As I write this, I think back a few years when I was working at the Pompano Beach Green Market. I asked the manager of the vegetable stand that was next to me what the difference was between the vegetables he was selling and those from the local grocery store. I must admit, his one word answer was shocking… and not what you think! I couldn’t believe what he said. But before I tell you, I have to share the preliminary results of a little aloe Vera research project I am working on.

My curiosity about this started a couple months back when I read an article about the benefits of aloe Vera on NaturalNews.com. I appreciate Mike Adams and his unrestrained delivery of truth. I agree with most of what is published on his website. But what I couldn’t understand is why they were using a photo of aloe Vera that was certainly harvested from the plant at least a month earlier.

I then realized that it was obvious to me that the leaf was separated from the plant for a long time – because I know Aloe Vera. But to most people, that is what aloe looks like because that is how it looks when they see it at the grocery store in the produce section. But I considered the possibility that the leaf was dead for a much longer time than my rough estimate. After all, I had never actually done a study to determine the changes of aloe vera over time… until now.

Fresh-Picked-Aloe
An aloe Vera leaf harvested one month earlier

This first photo was taken on 08/05/2014 – the day I removed it from the plant. You can see that this aloe vera leaf has some minor damage close to where the leaf meets the stem. This is very common on aloe leaves so I decided to use it in my example.

Here is a photo of the same leaf that was taken on 09/04/2014. There are no new brown spots. The leaf is still quite thick – about 33 mm at the middle of the base. Can you see any differnces?

Usually when I see aloe leaves in the produce section, they are covered with brown spots like those in the photo on Natural News. I went to the grocery store across the street from me today midway through writing this article while armed with a cell phone camera just to prove my point. The feature photo for this page shows the aloe Vera leaves that I could have purchased… if I was in the mood for rotten leaves.
https://youtu.be/VAQOBYDh9wg
Similar to fruits and vegetables that haven’t been sprayed with ripening agents, brown spots don’t appear in just a few days. Furthermore, Aloe Vera is ready for consumption immediately upon being removed from the plant. Ripening agents are not used and certainly not needed for aloe Vera.

If you bought aloe leaves that are covered with little brown or black marks like those in the feature photo on the top of this article, I can assure you, those are not fresh leaves. What if you applied these same ideas to other vegetables? Suddenly, frozen vegetables don’t sound like that bad of an alternative.
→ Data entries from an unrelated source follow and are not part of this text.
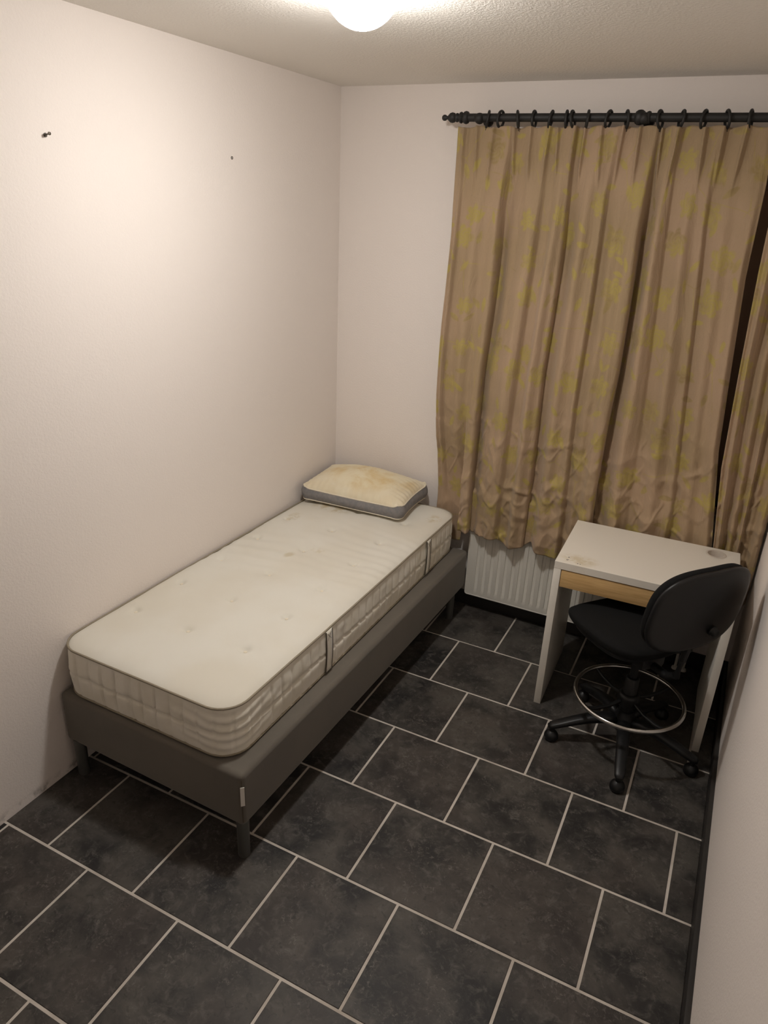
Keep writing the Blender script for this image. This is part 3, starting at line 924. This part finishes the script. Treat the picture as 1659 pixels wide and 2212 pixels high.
# ------------------------------------------------------------------ desk
DW, DD, DH = 0.73, 0.50, 0.75
desk = thing('desk', 'small white desk with a birch drawer under the curtain', 'desk', (1.498, -0.7066, 0), 0.0301)
TT = 0.034
bm = bmesh.new()
HX, HY, HR = 0.630, 0.432, 0.0375
def hole_face(z):
    o = [bm.verts.new(p) for p in ((0, 0, z), (DW, 0, z), (DW, DD, z), (0, DD, z))]
    c = [bm.verts.new((HX + HR * math.cos(2 * PI * i / 40), HY + HR * math.sin(2 * PI * i / 40), z)) for i in range(40)]
    es = [bm.edges.new((o[i], o[(i + 1) % 4])) for i in range(4)] + [bm.edges.new((c[i], c[(i + 1) % 40])) for i in range(40)]
    bmesh.ops.triangle_fill(bm, use_beauty=True, use_dissolve=False, edges=es)
    return o, c
o1, c1 = hole_face(DH); o0, c0 = hole_face(DH - TT)
for A, B in ((o0, o1), (c0, c1)):
    n = len(A)
    for i in range(n):
        bm.faces.new((A[i], A[(i + 1) % n], B[(i + 1) % n], B[i]))
tt = bm_obj('tabletop', bm, DESKTOP, desk)
bv = tt.modifiers.new('edge', 'BEVEL'); bv.width = 0.0012; bv.segments = 2; bv.limit_method = 'ANGLE'; bv.angle_limit = math.radians(50)
lathe('cable_cup', [(0.0, DH - 0.052), (0.034, DH - 0.052), (0.0362, DH - 0.048), (0.0365, DH + 0.0005), (0.044, DH + 0.0012), (0.0425, DH + 0.0022), (0.0355, DH + 0.0016),
                    (0.0345, DH - 0.046), (0.0, DH - 0.048)], CUP, desk, center=(HX, HY, 0), seg=40)
SP = 0.031
box('side_panel', (0.0, 0.0, 0.0), (SP, DD - 0.01, DH - TT - 0.0006), DESKW, desk, bevel=0.0012)
box('side_panel', (DW - SP, 0.0, 0.0), (DW, DD - 0.01, DH - TT - 0.0006), DESKW, desk, bevel=0.0012)
box('back_panel', (SP + 0.0005, DD - 0.030, DH - TT - 0.130), (DW - SP - 0.0005, DD - 0.014, DH - TT - 0.001), DESKW, desk)
dr = box('drawer', (SP + 0.002, 0.0035, 0.631), (DW - SP - 0.002, 0.0195, 0.712), BIRCH, desk, bevel=0.001)
dr['label'] = 'pale birch drawer front'
box('drawer_box', (SP + 0.016, 0.0200, 0.640), (DW - SP - 0.016, DD - 0.14, 0.700), DESKW, dr)

# ------------------------------------------------------------------ office chair
CX, CY = 1.908, -0.785
HEAD = math.radians(140.5)
ch = thing('office_chair', 'black office chair with chrome foot ring pulled up to the desk', 'chair', (CX, CY, 0))
d = Vector((math.cos(HEAD), math.sin(HEAD), 0)); wv = Vector((-math.sin(HEAD), math.cos(HEAD), 0))
def loc(a, b, z):
    """a: forward of the column, b: to the chair's left"""
    v = d * a + wv * b
    return (v.x, v.y, z)
# five-star base
for k in range(5):
    an = math.radians(206 + 72 * k)
    e = Vector((math.cos(an), math.sin(an), 0)); q = Vector((-e.y, e.x, 0))
    prof = [(0.030, 0.122, 0.030, 0.044), (0.08, 0.130, 0.028, 0.042), (0.15, 0.122, 0.026, 0.038), (0.22, 0.102, 0.024, 0.033), (0.28, 0.082, 0.022, 0.028), (0.308, 0.074, 0.020, 0.024), (0.322, 0.070, 0.012, 0.014)]
    V, F = [], []
    ns = 12
    for (rad_, z_, hw, hh) in prof:
        for i in range(ns):
            a = 2 * PI * i / ns
            cc, ss = math.cos(a), math.sin(a)
            y_ = hw * math.copysign(abs(cc) ** 0.7, cc); zz = z_ + hh * 0.5 * math.copysign(abs(ss) ** 0.7, ss)
            p = e * rad_ + q * y_
            V.append((p.x, p.y, zz))
    for j in range(len(prof) - 1):
        for i in range(ns):
            F.append((j * ns + i, j * ns + (i + 1) % ns, (j + 1) * ns + (i + 1) % ns, (j + 1) * ns + i))
    F.append(tuple(range(ns))[::-1]); F.append(tuple((len(prof) - 1) * ns + i for i in range(ns)))
    lg_ = mesh_obj('base_leg', V, F, PLASTIC, ch, smooth=True)
    g = e * 0.303
    lathe('glide', [(0.0, 0.0008), (0.020, 0.0008), (0.0285, 0.006), (0.0315, 0.016), (0.030, 0.027), (0.024, 0.038), (0.012, 0.046), (0.010, 0.068), (0.0, 0.068)], PLASTIC, lg_, center=(g.x, g.y, 0), seg=24)
lathe('hub', [(0.0, 0.085), (0.036, 0.085), (0.046, 0.095), (0.046, 0.140), (0.038, 0.155), (0.034, 0.175), (0.0, 0.175)], PLASTIC, ch, seg=28)
lathe('gas_column', [(0.0, 0.165), (0.0285, 0.165), (0.0285, 0.34), (0.024, 0.345), (0.016, 0.346), (0.016, 0.480), (0.0, 0.480)], PLASTIC, ch, seg=24)
lathe('ring_clamp', [(0.0285, 0.205), (0.044, 0.208), (0.046, 0.225), (0.046, 0.250), (0.040, 0.262), (0.0285, 0.266)], PLASTIC, ch, seg=24)
RR, RZ = 0.222, 0.243
fr = tube('foot_ring', [(RR * math.cos(a), RR * math.sin(a), RZ) for a in np.linspace(0, 2 * PI, 96, endpoint=False)], 0.0095, CHROME, ch, 14, True)
fr['label'] = 'chrome foot ring'
for k in range(4):
    a = math.radians(98 + 90 * k + 40)
    pth = [(r_ * math.cos(a), r_ * math.sin(a), z_) for r_, z_ in ((0.040, 0.232), (0.10, 0.220), (0.17, 0.224), (0.216, 0.237))]
    tube('ring_spoke', pth, 0.0085, PLASTIC, ch, 10)
# seat: rounded cushion + plastic pan
def pad(name, a0, a1, hw, zt, zb, n_exp, matl, crown, parent, front_roll=0.03, taper=0.0, dish=0.0):
    ac, ah = (a0 + a1) / 2, (a1 - a0) / 2
    nr_, nt = 14, 72
    V = []
    levels = []
    for j in range(nr_ + 1):                     # top: centre -> rim
        levels.append((j / nr_, 't'))
    for j in range(1, 6):
        levels.append((j / 5, 's'))
    for j in range(4, -1, -1):
        levels.append((j / 5 if j else 0.0, 'b'))
    for (tt_, kind) in levels:
        for i in range(nt):
            th_ = 2 * PI * i / nt
            c_, s_ = math.cos(th_), math.sin(th_)
            ua = math.copysign(abs(c_) ** (2 / n_exp), c_); ub = math.copysign(abs(s_) ** (2 / n_exp), s_)
            if kind == 't':
                k_ = tt_; rim_ = (1 - max(0, (tt_ - 0.86) / 0.14) ** 2 * 0.25)
                z_ = zt - crown * k_ ** 2 - (0.012 * max(0, (k_ - 0.8) / 0.2) ** 2)
            elif kind == 's':
                k_ = 1.0 + 0.012 * math.sin(PI * tt_) - 0.05 * tt_ ** 2
                z_ = (zt - crown - 0.012) + (zb - (zt - crown - 0.012)) * tt_
            else:
                k_ = 0.95 * tt_; z_ = zb
            A = ac + ah * ua * k_; B = hw * ub * k_ * (1 + taper * ua * k_)
            f_ = max(0.0, (A - (a1 - 0.12)) / 0.12)
            z_ -= front_roll * f_ ** 2
            z_ += dish * ((B / hw) ** 2) - dish * 0.5
            V.append(loc(A, B, z_))
    F = grid_faces(nt, len(levels), wrap=True)
    bm = bmesh.new()
    vv = [bm.verts.new(v) for v in V]
    for f in F:
        try: bm.faces.new([vv[i] for i in f])
        except ValueError: pass
    bmesh.ops.remove_doubles(bm, verts=bm.verts, dist=1e-5)
    return bm_obj(name, bm, matl, parent, smooth=True, angle=70)
pad('seat', -0.130, 0.325, 0.198, 0.583, 0.520, 3.0, CHFAB, 0.012, ch, front_roll=0.028, dish=0.008)
pad('seat_pan', -0.095, 0.285, 0.170, 0.522, 0.488, 3.0, PLASTIC, 0.0, ch, front_roll=0.024)
bm = box_bm((-0.09, -0.06, 0.445), (0.10, 0.06, 0.495), bevel=0.010)
bmesh.ops.rotate(bm, verts=bm.verts, cent=(0, 0, 0), matrix=Matrix.Rotation(HEAD, 3, 'Z'))
bm_obj('tilt_mechanism', bm, PLASTIC, ch, smooth=True, angle=40)
lv = tube('lever', [loc(-0.02, -0.05, 0.455), loc(-0.03, -0.14, 0.452), loc(-0.04, -0.205, 0.448)], 0.0065, PLASTIC, ch, 8)
tube('lever_paddle', [loc(-0.04, -0.200, 0.448), loc(-0.041, -0.225, 0.447), loc(-0.043, -0.255, 0.446)], [0.009, 0.013, 0.008], PLASTIC, lv, 10)
# backrest: curved shell with cushion in front
BC = Vector((2.110 - CX, -0.945 - CY, 0.810))
TILT, BA, BB, BN, BK = 0.10, 0.230, 0.171, 3.0, 0.59
upv = Vector((0, 0, 1)) * math.cos(TILT) - d * math.sin(TILT)
nv = d * math.cos(TILT) + Vector((0, 0, 1)) * math.sin(TILT)
def shell(name, scale, front, backo, matl, puff, parent):
    nt, nr_ = 80, 14
    V = []
    lv_ = [(j / nr_, 'f') for j in range(nr_ + 1)] + [(0.5, 'e'), ] + [(j / nr_, 'b') for j in range(nr_, -1, -1)]
    for k_, kind in lv_:
        for i in range(nt):
            th_ = 2 * PI * i / nt
            c_, s_ = math.cos(th_), math.sin(th_)
            kk = k_ if kind != 'e' else 1.022
            sv = math.copysign(abs(s_) ** (2 / BN), s_)
            uu = BA * scale * math.copysign(abs(c_) ** (2 / BN), c_) * kk * (1 - 0.035 * sv * kk)
            v_ = BB * scale * sv * kk
            base = BK * uu * uu + 0.35 * v_ * v_ * 0.3
            if kind == 'f': dd_ = front + puff * (1 - k_ ** 4)
            elif kind == 'b': dd_ = backo - puff * 0.25 * (1 - k_ ** 4)
            else: dd_ = (front + backo) / 2
            p = BC + wv * uu + upv * v_ + nv * (base + dd_)
            V.append(tuple(p))
    bm = bmesh.new()
    vv = [bm.verts.new(v) for v in V]
    for f in grid_faces(nt, len(lv_), wrap=True):
        try: bm.faces.new([vv[i] for i in f])
        except ValueError: pass
    bmesh.ops.remove_doubles(bm, verts=bm.verts, dist=1e-5)
    return bm_obj(name, bm, matl, parent, smooth=True, angle=75)
bs = shell('backrest_shell', 1.0, 0.012, -0.006, PLASTIC, 0.004, ch)
shell('backrest_cushion', 0.985, 0.040, 0.0125, CHFAB, 0.016, ch)
# upright bar from mechanism to shell, with its clamp knob
ip = BC - upv * 0.150 + nv * 0.014
tube('back_upright', [loc(-0.05, 0, 0.460), loc(-0.16, 0, 0.462), loc(-0.205, 0, 0.49), loc(-0.215, 0, 0.57), tuple(ip), tuple(BC - upv * 0.06 + nv * 0.014)], [0.017, 0.017, 0.016, 0.015, 0.011, 0.008], PLASTIC, ch, 12)
kp = BC - upv * 0.095 - wv * 0.062 - nv * 0.004
kb = lathe('knob', [(0.0, 0.0), (0.020, 0.0), (0.021, 0.010), (0.017, 0.014), (0.016, 0.028), (0.012, 0.031), (0.0, 0.031)], PLASTIC, ch, seg=20)
kb.rotation_mode = 'QUATERNION'
kb.rotation_quaternion = (-nv).to_track_quat('Z', 'Y'); kb.location = kp

# ------------------------------------------------------------------ screws left in the wall
sc1 = thing('wall_screw', 'steel screw with exposed wall plug on the left wall, nearer the camera', 'screw', (XL, -1.795, 2.283))
lathe('wall_plug', [(0.0, -0.004), (0.0055, -0.004), (0.0062, 0.003), (0.0, 0.003)], PLUG, sc1, axis='X', seg=14)
tube('screw_shank', [(0.0, 0, 0), (0.022, -0.002, 0.004)], 0.0022, SCREW, sc1, 8)
lathe('screw_head', [(0.0, 0.020), (0.0050, 0.021), (0.0046, 0.0245), (0.0, 0.0255)], SCREW, sc1, center=(0, -0.002, 0.004), axis='X', seg=14)
sc2 = thing('wall_plug', 'small grey plastic plug in the left wall, between lamp and corner', 'wall plug', (XL, -0.885, 2.279))
lathe('plug_sleeve', [(0.0, -0.006), (0.0050, -0.006), (0.0062, 0.0005), (0.0062, 0.002), (0.0032, 0.002), (0.0028, -0.004), (0.0, -0.004)], PLUG, sc2, axis='X', seg=16)
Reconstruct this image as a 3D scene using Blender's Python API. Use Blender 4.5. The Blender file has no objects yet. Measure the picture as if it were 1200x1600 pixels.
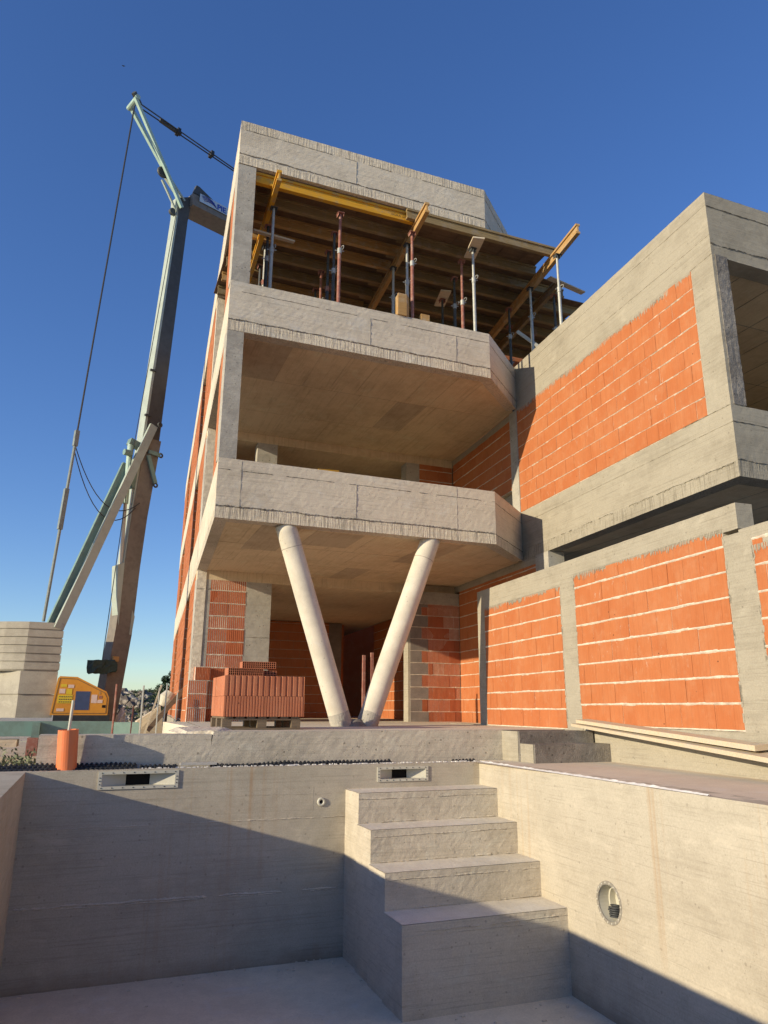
import bpy, math, random
from mathutils import Vector, Matrix, noise
rnd = random.Random(7)
R = math.radians
scene = bpy.context.scene
COL = scene.collection

# ------------------------------------------------------------------ camera
pitch, roll, yaw = math.atan(308/1140), math.atan(26/4230), R(21.25)
fh = Vector((math.sin(yaw), math.cos(yaw), 0)); r0 = Vector((math.cos(yaw), -math.sin(yaw), 0)); up = Vector((0, 0, 1))
Fv = fh*math.cos(pitch)+up*math.sin(pitch); U0 = -fh*math.sin(pitch)+up*math.cos(pitch)
Rv = r0*math.cos(roll)+U0*math.sin(roll); Uv = -r0*math.sin(roll)+U0*math.cos(roll)
cd = bpy.data.cameras.new('camera'); cam = bpy.data.objects.new('camera', cd); COL.objects.link(cam)
cam.matrix_world = Matrix(((Rv.x, Uv.x, -Fv.x, 0), (Rv.y, Uv.y, -Fv.y, 0), (Rv.z, Uv.z, -Fv.z, 0.588), (0, 0, 0, 1)))
cd.sensor_fit = 'VERTICAL'; cd.sensor_height = 24; cd.lens = 24*1140/1600; cd.clip_start = .05; cd.clip_end = 4000
scene.camera = cam
# ------------------------------------------------------------------ light
SUN = Vector((1, .25, -.281)).normalized()
w = bpy.data.worlds.new('World'); scene.world = w; w.use_nodes = True
wn = w.node_tree; bg = wn.nodes['Background']
sky = wn.nodes.new('ShaderNodeTexSky'); sky.sky_type = 'NISHITA'; sky.sun_disc = False
sky.sun_elevation = math.asin(-SUN.z); sky.sun_rotation = math.atan2(-SUN.x, -SUN.y)
sky.air_density = 1.0; sky.dust_density = 0.25; sky.ozone_density = 3.6; sky.altitude = 300
hs = wn.nodes.new('ShaderNodeHueSaturation'); hs.inputs['Saturation'].default_value = 1.2; hs.inputs['Hue'].default_value = .516
gm = wn.nodes.new('ShaderNodeGamma'); gm.inputs[1].default_value = .88
wn.links.new(sky.outputs[0], gm.inputs[0]); wn.links.new(gm.outputs[0], hs.inputs['Color']); wn.links.new(hs.outputs[0], bg.inputs[0]); bg.inputs[1].default_value = .109
scene.cycles.diffuse_bounces = 6
sl = bpy.data.lights.new('sun', 'SUN'); so = bpy.data.objects.new('sun', sl); COL.objects.link(so)
sl.energy = 2.95; sl.angle = R(.53); sl.color = (1, .855, .60)
so.rotation_euler = SUN.to_track_quat('-Z', 'Y').to_euler(); so.location = (-20, -3, 12)
scene.view_settings.view_transform = 'Standard'; scene.view_settings.look = 'None'
scene.view_settings.exposure = 1.0; scene.view_settings.gamma = 1; scene.view_settings.use_curve_mapping = False

# ------------------------------------------------------------------ materials
class NT:
    def __init__(s, name, rough=.85, spec=.25):
        s.m = bpy.data.materials.new(name); s.m.use_nodes = True; s.t = s.m.node_tree; s.n = s.t.nodes
        s.b = s.n['Principled BSDF']; s.b.inputs['Roughness'].default_value = rough
        s.b.inputs['Specular IOR Level'].default_value = spec
        s.g = s.n.new('ShaderNodeNewGeometry'); s.P = s.g.outputs['Position']
        s.tc = s.n.new('ShaderNodeTexCoord'); s.O = s.tc.outputs['Object']
        s.oi = s.n.new('ShaderNodeObjectInfo'); s.rand = s.oi.outputs['Random']
    def lk(s, a, b):
        if isinstance(a, (int, float)): b.default_value = a
        elif isinstance(a, (tuple, list)): b.default_value = tuple(a)+(1,)*(4-len(a)) if len(b.default_value) == 4 else tuple(a)
        else: s.t.links.new(a, b)
    def mp(s, v, sc):
        n = s.n.new('ShaderNodeMapping'); s.lk(v, n.inputs[0]); n.inputs['Scale'].default_value = sc; return n.outputs[0]
    def noise(s, v, sc=5, det=4, ro=.55, dist=0):
        n = s.n.new('ShaderNodeTexNoise'); s.lk(v, n.inputs['Vector']); n.inputs['Scale'].default_value = sc
        n.inputs['Detail'].default_value = det; n.inputs['Roughness'].default_value = ro; n.inputs['Distortion'].default_value = dist
        return n.outputs['Fac']
    def vor(s, v, sc=5, feat='F1'):
        n = s.n.new('ShaderNodeTexVoronoi'); n.feature = feat; s.lk(v, n.inputs['Vector']); n.inputs['Scale'].default_value = sc; return n
    def ramp(s, f, a, b, ca=(0, 0, 0), cb=(1, 1, 1)):
        n = s.n.new('ShaderNodeValToRGB'); s.lk(f, n.inputs[0]); e = n.color_ramp.elements
        e[0].position = a; e[1].position = b; e[0].color = tuple(ca)+(1,); e[1].color = tuple(cb)+(1,); return n.outputs[0]
    def ma(s, op, a, b=0, c=None):
        n = s.n.new('ShaderNodeMath'); n.operation = op; s.lk(a, n.inputs[0]); s.lk(b, n.inputs[1])
        if c is not None: s.lk(c, n.inputs[2])
        return n.outputs[0]
    def mix(s, f, a, b, bt='MIX'):
        n = s.n.new('ShaderNodeMix'); n.data_type = 'RGBA'; n.blend_type = bt
        s.lk(f, n.inputs[0]); s.lk(a, n.inputs[6]); s.lk(b, n.inputs[7]); return n.outputs[2]
    def xyz(s, v):
        n = s.n.new('ShaderNodeSeparateXYZ'); s.lk(v, n.inputs[0]); return n.outputs
    def bump(s, h, st=.5, d=.01, prev=None):
        n = s.n.new('ShaderNodeBump'); s.lk(h, n.inputs['Height']); n.inputs['Strength'].default_value = st; n.inputs['Distance'].default_value = d
        if prev is not None: s.t.links.new(prev, n.inputs['Normal'])
        return n.outputs[0]
    def out(s, c, nrm=None, rough=None):
        s.lk(c, s.b.inputs['Base Color'])
        if nrm is not None: s.t.links.new(nrm, s.b.inputs['Normal'])
        if rough is not None: s.lk(rough, s.b.inputs['Roughness'])
        return s.m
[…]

Of course, growing your own vegetation is almost always superior, since, as the farmer, you can ensure the quality of your farming environment. Producing enough vegetation to meet all of your needs, however, usually lands even the best farmers in the produce area… or frozen food isles.

So what do we do at Stockton Aloe 1? At Stockton Aloe 1, we do “Fresh Frozen”.

What?… “Fresh Frozen”… is this some kind of a trick? It sounds like an oxymoron! What are you guys doing over there and how can you say it’s better with a straight face???

We harvest our aloe leaves, immediately filet them, grind them, run them through a “heat transfer” unit to take about 40 degrees F out of the gel in a few minutes, and put the cold gel into containers that are immediately put into the freezer. Stockton Aloe #1 gel is kept frozen until we ship it to you from our warehouse. We don’t pasteurize, we don’t filter, we don’t decolorize, we don’t deodorize, we don’t use processing agents such as diatomaceous earth and activated carbon, we don’t add preservatives. We do sell “Fresh Frozen 100% Pure Raw Aloe Vera Gel.

Remember that story about the guy at the green market that was revealing to me the truth about his vegetables? What do you suppose his answer was? Would you believe it was “perception”. “Hugh?” I said. He went on, “Yah, people are outdoors here so they think it’s better and will even pay more”. Is it organic? No. Well, is it more fresh… like was it just taken from the farm? He explained in detail that I could purchase the same quality and same age of vegetables from the grocery store and maybe even save money doing it.

I realize that not all farmers markets are the same. But if your green market is in the city and there aren’t a lot of farms around, there’s a good chance that the vegetables there aren’t actually what you perceive them to be.

Do you have any tips for acquiring fresh produce?